Lucunya, banyak yang menyebut ini sebagai anarki. Padahal, jika dilihat dari sudut pandang rakyat, ini bukan kekacauan, melainkan pembersihan besar-besaran. Mereka turun ke jalan bukan untuk menghancurkan, tetapi untuk menyapu bersih debu-debu yang selama ini menumpuk. Dan ya, sapu rakyat memang tidak mengenal kompromi. Siapa pun yang menghalangi, bersiaplah untuk tersapu.
"Indonesia Bersih": Bukan Lagi Slogan, tapi Revolusi
Ada satu kata yang terus bergema di antara aksi-aksi perlawanan ini, bersih. Bersih dari korupsi. Bersih dari nepotisme. Bersih dari intimidasi yang membelenggu. Visi ini bukan sekadar angan-angan kosong, tetapi sebuah panggilan yang mendesak. Jika Indonesia ingin mencapai status sebagai Indonesia Emas—adil, makmur, dan berdaulat secara global—bersih-bersih harus dimulai sekarang. Dan inilah yang sering menjadi ironi: mereka yang seharusnya memimpin pembersihan justru menjadi yang paling enggan untuk bersih.
“Kalau tidak berani bersih, ” kata rakyat, “maka bersiaplah untuk dibersihkan.”
Risiko dan Keberanian: Dua Sisi Koin Perjuangan
Tentu saja, perlawanan ini bukan tanpa risiko.
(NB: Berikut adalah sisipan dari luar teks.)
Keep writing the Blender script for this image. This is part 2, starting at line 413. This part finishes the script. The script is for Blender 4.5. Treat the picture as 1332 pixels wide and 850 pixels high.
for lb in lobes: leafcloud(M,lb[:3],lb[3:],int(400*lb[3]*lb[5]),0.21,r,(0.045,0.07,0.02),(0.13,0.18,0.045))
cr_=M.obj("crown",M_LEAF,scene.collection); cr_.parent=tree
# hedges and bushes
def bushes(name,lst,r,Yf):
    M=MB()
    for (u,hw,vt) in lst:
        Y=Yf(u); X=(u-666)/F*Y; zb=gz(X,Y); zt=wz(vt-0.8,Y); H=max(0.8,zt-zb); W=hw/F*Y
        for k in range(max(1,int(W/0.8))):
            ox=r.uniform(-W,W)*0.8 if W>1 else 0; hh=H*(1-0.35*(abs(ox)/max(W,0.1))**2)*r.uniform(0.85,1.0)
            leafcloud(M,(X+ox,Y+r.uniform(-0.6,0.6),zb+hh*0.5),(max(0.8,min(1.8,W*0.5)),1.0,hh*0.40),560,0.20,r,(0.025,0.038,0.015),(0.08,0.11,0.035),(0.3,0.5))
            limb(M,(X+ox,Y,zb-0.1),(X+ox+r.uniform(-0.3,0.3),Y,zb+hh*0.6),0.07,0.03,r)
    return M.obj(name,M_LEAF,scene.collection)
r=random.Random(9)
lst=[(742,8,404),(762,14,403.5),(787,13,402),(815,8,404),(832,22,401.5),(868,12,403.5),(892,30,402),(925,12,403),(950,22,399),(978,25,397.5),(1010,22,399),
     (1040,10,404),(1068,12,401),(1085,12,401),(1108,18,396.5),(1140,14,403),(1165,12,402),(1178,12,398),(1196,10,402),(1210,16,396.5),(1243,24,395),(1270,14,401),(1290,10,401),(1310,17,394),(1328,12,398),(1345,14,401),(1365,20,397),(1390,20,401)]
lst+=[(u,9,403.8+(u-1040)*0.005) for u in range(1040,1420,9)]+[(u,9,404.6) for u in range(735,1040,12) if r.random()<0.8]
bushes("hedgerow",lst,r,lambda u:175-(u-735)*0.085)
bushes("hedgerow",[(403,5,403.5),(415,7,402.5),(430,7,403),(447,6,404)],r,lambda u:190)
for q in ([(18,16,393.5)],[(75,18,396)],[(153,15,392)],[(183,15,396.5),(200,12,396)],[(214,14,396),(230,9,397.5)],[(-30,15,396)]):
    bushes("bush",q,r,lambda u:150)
Mereka yang berjuang tahu bahwa jalan ini tidak mudah. Ada ancaman kekerasan, perpecahan, bahkan kemungkinan rakyat sendiri kehilangan arah di tengah perjuangan. Namun, seperti pepatah lama, “tidak ada revolusi tanpa pengorbanan.” Yang terpenting adalah menjaga agar semangat rakyat tetap pada jalur yang benar: menghapus yang buruk tanpa merusak apa yang baik.
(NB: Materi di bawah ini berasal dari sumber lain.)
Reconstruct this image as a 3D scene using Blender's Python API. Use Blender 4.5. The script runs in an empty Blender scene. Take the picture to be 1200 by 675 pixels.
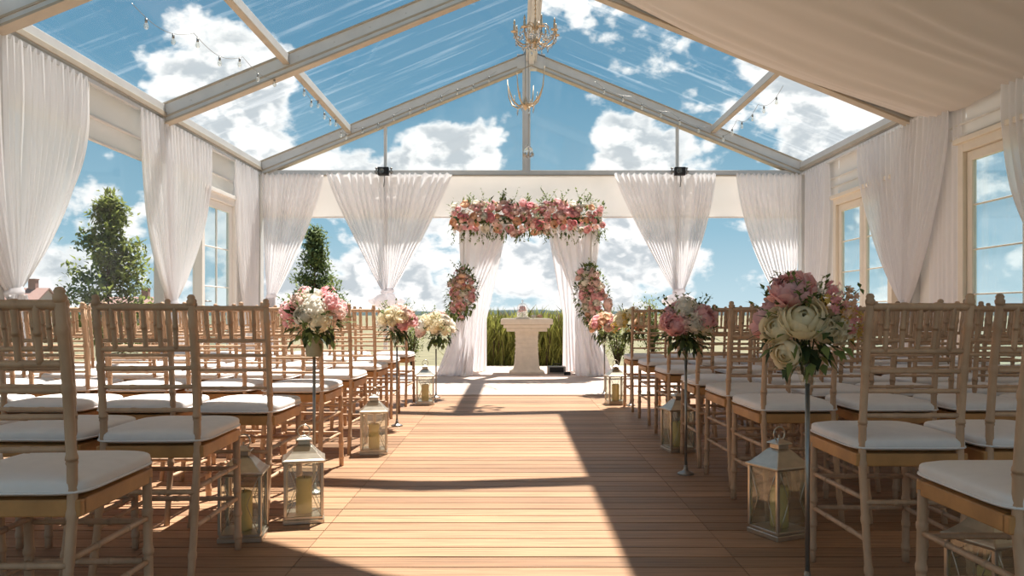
import bpy, math, random
from mathutils import Vector, Matrix, Euler, noise as mnoise
PI = math.pi
S = bpy.context.scene
COL = S.collection
rnd = random.Random(11)

# ------------------------------------------------------------------ dimensions (metres)
H = 0.87; F = 950.0
XL, XR, XC = -3.83, 4.35, 0.26          # side walls and ridge
YB = 12.2                                # gable end
ZE, ZR = 3.14, 4.80                      # eave and ridge
SL = (ZR - ZE) / (XC - XL)
TR = [12.2, 8.85, 5.95, 3.15, 0.15]      # roof trusses
def roof(x): return ZR - SL * abs(x - XC)

# ------------------------------------------------------------------ mesh builder
class MB:
    def __init__(s): s.v = []; s.f = []; s.m = []; s.sm = []
    def add(s, vs, fs, mi=0, smooth=False):
        o = len(s.v); s.v += [tuple(p) for p in vs]
        for f in fs: s.f.append(tuple(o + i for i in f)); s.m.append(mi); s.sm.append(smooth)
        return s
    def box(s, c, d, rot=None, mi=0):
        hx, hy, hz = d[0]/2, d[1]/2, d[2]/2
        vs = [Vector((x, y, z)) for x in (-hx, hx) for y in (-hy, hy) for z in (-hz, hz)]
        if rot is not None: vs = [rot @ p for p in vs]
        vs = [p + Vector(c) for p in vs]
        return s.add(vs, [(0,1,3,2),(4,6,7,5),(0,4,5,1),(2,3,7,6),(0,2,6,4),(1,5,7,3)], mi)
    def beam(s, a, b, w, h, up=Vector((0,0,1)), mi=0):
        a, b = Vector(a), Vector(b); t = (b-a).normalized()
        x = t.cross(up).normalized(); z = x.cross(t).normalized()
        R = Matrix((x, t, z)).transposed()
        return s.box((a+b)/2, (w, (b-a).length, h), R, mi)
    def tube(s, pts, r, n=8, mi=0, caps=True):
        pts = [Vector(p) for p in pts]
        rs = r if isinstance(r, (list, tuple)) else [r]*len(pts)
        vs = []; fs = []; prev = None
        for i, p in enumerate(pts):
            t = (pts[min(i+1, len(pts)-1)] - pts[max(i-1, 0)])
            t = t.normalized() if t.length > 1e-9 else Vector((0,0,1))
            if prev is None:
                a = Vector((1,0,0)) if abs(t.x) < .9 else Vector((0,1,0))
                x = t.cross(a).normalized()
            else:
                x = (prev - t*prev.dot(t)); x = x.normalized() if x.length > 1e-6 else t.orthogonal().normalized()
            prev = x; y = t.cross(x)
            for k in range(n):
                a = 2*PI*k/n; vs.append(p + (x*math.cos(a) + y*math.sin(a))*rs[i])
        for i in range(len(pts)-1):
            for k in range(n):
                k2 = (k+1) % n
                fs.append((i*n+k, i*n+k2, (i+1)*n+k2, (i+1)*n+k))
        s.add(vs, fs, mi, True)
        if caps:
            o = len(s.v) - len(vs)
            s.f.append(tuple(o+k for k in reversed(range(n)))); s.m.append(mi); s.sm.append(False)
            e = o + (len(pts)-1)*n
            s.f.append(tuple(e+k for k in range(n))); s.m.append(mi); s.sm.append(False)
        return s
    def lathe(s, prof, n=16, c=(0,0,0), mi=0, smooth=True, square=False, rot=0):
        vs = []; fs = []; c = Vector(c)
        for r, z in prof:
            for k in range(n):
                a = 2*PI*k/n + rot
                vs.append(c + Vector((r*math.cos(a), r*math.sin(a), z)))
        for i in range(len(prof)-1):
            for k in range(n):
                k2 = (k+1) % n
                fs.append((i*n+k, i*n+k2, (i+1)*n+k2, (i+1)*n+k))
        fs.append(tuple(reversed(range(n)))); fs.append(tuple((len(prof)-1)*n+k for k in range(n)))
        return s.add(vs, fs, mi, smooth)
    def grid(s, fn, nu, nv, mi=0, smooth=True, closeu=False):
        vs = [fn(i/nu, j/nv) for j in range(nv+1) for i in range(nu+1)]
        w = nu+1
        fs = [(j*w+i, j*w+i+1, (j+1)*w+i+1, (j+1)*w+i) for j in range(nv) for i in range(nu)]
        return s.add(vs, fs, mi, smooth)
    def ball(s, c, r, n=10, m=7, mi=0, sc=(1,1,1)):
        def fn(u, v):
            a = 2*PI*u; b = PI*v
            return Vector(c) + Vector((r*sc[0]*math.sin(b)*math.cos(a), r*sc[1]*math.sin(b)*math.sin(a), r*sc[2]*math.cos(b)))
        return s.grid(fn, n, m, mi)
    def leaf(s, p, d, up, L, W, mi=0, bend=.25):
        d = d.normalized(); x = d.cross(up)
        x = x.normalized() if x.length > 1e-5 else d.orthogonal().normalized()
        nrm = x.cross(d).normalized()
        a = p; b = p + d*L*.45 + nrm*L*bend*.3; c = p + d*L - nrm*L*bend*.4
        l = p + d*L*.42 + x*W*.5 + nrm*W*.18; r = p + d*L*.42 - x*W*.5 + nrm*W*.18
        return s.add([a, l, b, r, c], [(0,2,1),(0,3,2),(1,2,4),(2,3,4)], mi, True)
    def mesh(s, name, mats):
        me = bpy.data.meshes.new(name); me.from_pydata(s.v, [], s.f)
        for m in (mats if isinstance(mats, (list, tuple)) else [mats]): me.materials.append(m)
        me.polygons.foreach_set('material_index', s.m); me.polygons.foreach_set('use_smooth', s.sm)
        me.update(); return me
    def obj(s, name, mats, parent=None, loc=(0,0,0)):
        o = bpy.data.objects.new(name, s.mesh(name, mats)); COL.objects.link(o)
        o.location = loc
        if parent: o.parent = parent
        return o
def bev(o, w=.004, seg=2):
    m = o.modifiers.new('bevel', 'BEVEL'); m.width = w; m.segments = seg; m.limit_method = 'ANGLE'; return o
def tag(o, label=None, cat=None, group=None, kind=None):
    if label: o['label'] = label
    if cat: o['category'] = cat
    if group: o['group'] = group
    if kind: o['kind'] = kind
    return o
def empty(name, loc, label, cat, group=None, rz=0):
    o = bpy.data.objects.new(name, None); COL.objects.link(o); o.location = loc; o.rotation_euler = (0,0,rz)
    o.empty_display_size = .1
    return tag(o, label, cat, group)
def copy_tree(o, parent=None):
    c = o.copy(); COL.objects.link(c)
    if parent: c.parent = parent
    for ch in o.children: copy_tree(ch, c)
    return c
def put(name, me, parent, loc=(0,0,0), rot=(0,0,0), sc=1.0):
    o = bpy.data.objects.new(name, me); COL.objects.link(o); o.parent = parent
    o.location = loc; o.rotation_euler = rot
    o.scale = (sc, sc, sc) if not isinstance(sc, (tuple, list)) else sc
    return o
def struct(o): o['kind'] = 'structure'; return o
def noise(x, y=0., z=0.): return mnoise.noise(Vector((x, y, z)))

# ------------------------------------------------------------------ materials
def s2l(c): return tuple(((v/255)/12.92 if v/255 <= .04045 else ((v/255+.055)/1.055)**2.4) for v in c)
def mat(name, col, rough=.6, metal=0., var=.0, scale=8., stretch=(1,1,1), bump=0., objrand=0., spec=.4, translucent=0., transmission=0., ior=1.45, island=0.):
    m = bpy.data.materials.new(name); m.use_nodes = True
    nt = m.node_tree; n = nt.nodes; L = nt.links
    b = n['Principled BSDF']; out = n['Material Output']
    c = s2l(col)
    b.inputs['Base Color'].default_value = (*c, 1); b.inputs['Roughness'].default_value = rough
    b.inputs['Metallic'].default_value = metal; b.inputs['Specular IOR Level'].default_value = spec
    b.inputs['Transmission Weight'].default_value = transmission; b.inputs['IOR'].default_value = ior
    src = None
    if var or bump:
        tc = n.new('ShaderNodeTexCoord'); mp = n.new('ShaderNodeMapping'); mp.inputs['Scale'].default_value = stretch
        nz = n.new('ShaderNodeTexNoise'); nz.inputs['Scale'].default_value = scale; nz.inputs['Detail'].default_value = 5; nz.inputs['Roughness'].default_value = .6
        L.new(tc.outputs['Object'], mp.inputs[0]); L.new(mp.outputs[0], nz.inputs[0]); src = nz.outputs['Fac']
    val = None
    if var:
        mr = n.new('ShaderNodeMapRange'); mr.inputs[1].default_value = .3; mr.inputs[2].default_value = .7
        mr.inputs[3].default_value = 1-var; mr.inputs[4].default_value = 1+var
        L.new(src, mr.inputs[0]); val = mr.outputs[0]
    for amt, node, sock in ((objrand, 'ShaderNodeObjectInfo', 'Random'), (island, 'ShaderNodeNewGeometry', 'Random Per Island')):
        if amt:
            oi = n.new(node); m2 = n.new('ShaderNodeMapRange'); m2.inputs[3].default_value = 1-amt; m2.inputs[4].default_value = 1+amt
            L.new(oi.outputs[sock], m2.inputs[0])
            if val:
                mm = n.new('ShaderNodeMath'); mm.operation = 'MULTIPLY'; L.new(val, mm.inputs[0]); L.new(m2.outputs[0], mm.inputs[1]); val = mm.outputs[0]
            else: val = m2.outputs[0]
    colsock = None
    if val:
        h = n.new('ShaderNodeHueSaturation'); h.inputs['Color'].default_value = (*c, 1); L.new(val, h.inputs['Value'])
        L.new(h.outputs[0], b.inputs['Base Color']); colsock = h.outputs[0]
    if bump:
        bp = n.new('ShaderNodeBump'); bp.inputs['Strength'].default_value = bump; bp.inputs['Distance'].default_value = .01
        L.new(src, bp.inputs['Height']); L.new(bp.outputs[0], b.inputs['Normal'])
    if translucent:
        t = n.new('ShaderNodeBsdfTranslucent'); t.inputs[0].default_value = (*c, 1)
        if colsock: L.new(colsock, t.inputs[0])
        mx = n.new('ShaderNodeMixShader'); mx.inputs[0].default_value = translucent
        L.new(b.outputs[0], mx.inputs[1]); L.new(t.outputs[0], mx.inputs[2]); L.new(mx.outputs[0], out.inputs[0])
    return m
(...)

Di sinilah muncul kebutuhan akan pemimpin yang bisa mengarahkan energi rakyat ini menjadi perubahan nyata. Karena bersih-bersih tidak hanya soal menyapu, tetapi juga soal menata ulang. Setelah semua kotoran dihilangkan, Indonesia harus kembali berdiri dengan pondasi yang kokoh dan bersih.
Waktunya Menyapu Bersama
Kini, pertanyaan besar yang kita hadapi adalah: apakah mereka yang berkuasa akan berani membersihkan diri? Ataukah rakyat yang akan turun tangan dengan sapu besar mereka? Sejarah telah berkali-kali membuktikan bahwa ketika intimidasi terus berlanjut tanpa batas, rakyat akan menemukan cara mereka sendiri untuk melawan. Dan ketika itu terjadi, revolusi akan bergulir seperti bola salju—kecil di awal, tetapi menghancurkan apa pun yang menghalangi jalannya.
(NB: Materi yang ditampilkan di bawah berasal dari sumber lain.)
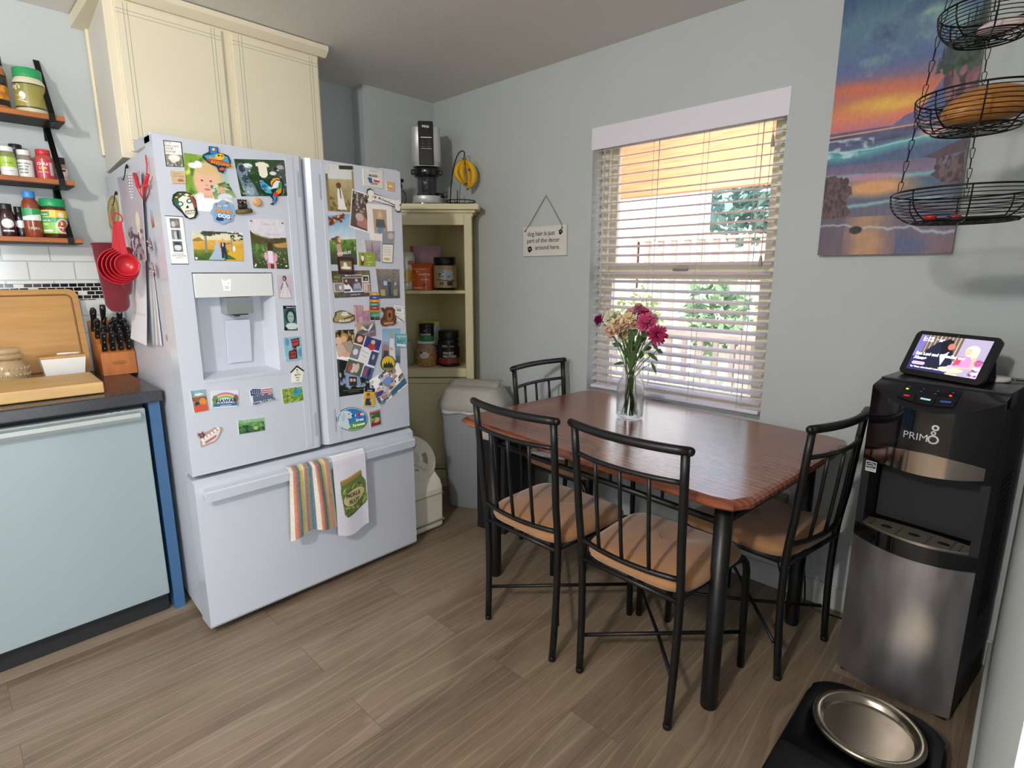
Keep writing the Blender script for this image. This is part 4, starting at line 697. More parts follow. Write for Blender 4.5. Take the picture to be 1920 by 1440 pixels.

Jadi, bagi mereka yang masih ingin bermain-main dengan intimidasi, ingatlah: rakyat sudah siap. Bersih-bersih bukan lagi sekadar wacana, tetapi misi besar menuju Indonesia Emas. Dan misi ini hanya punya dua pilihan: Anda ikut bersih, atau Anda akan dibersihkan.
Bagaimana, sudah siap mengayunkan sapu? Atau masih ingin sembunyi di balik debu? Waktunya memutuskan—sebelum terlambat.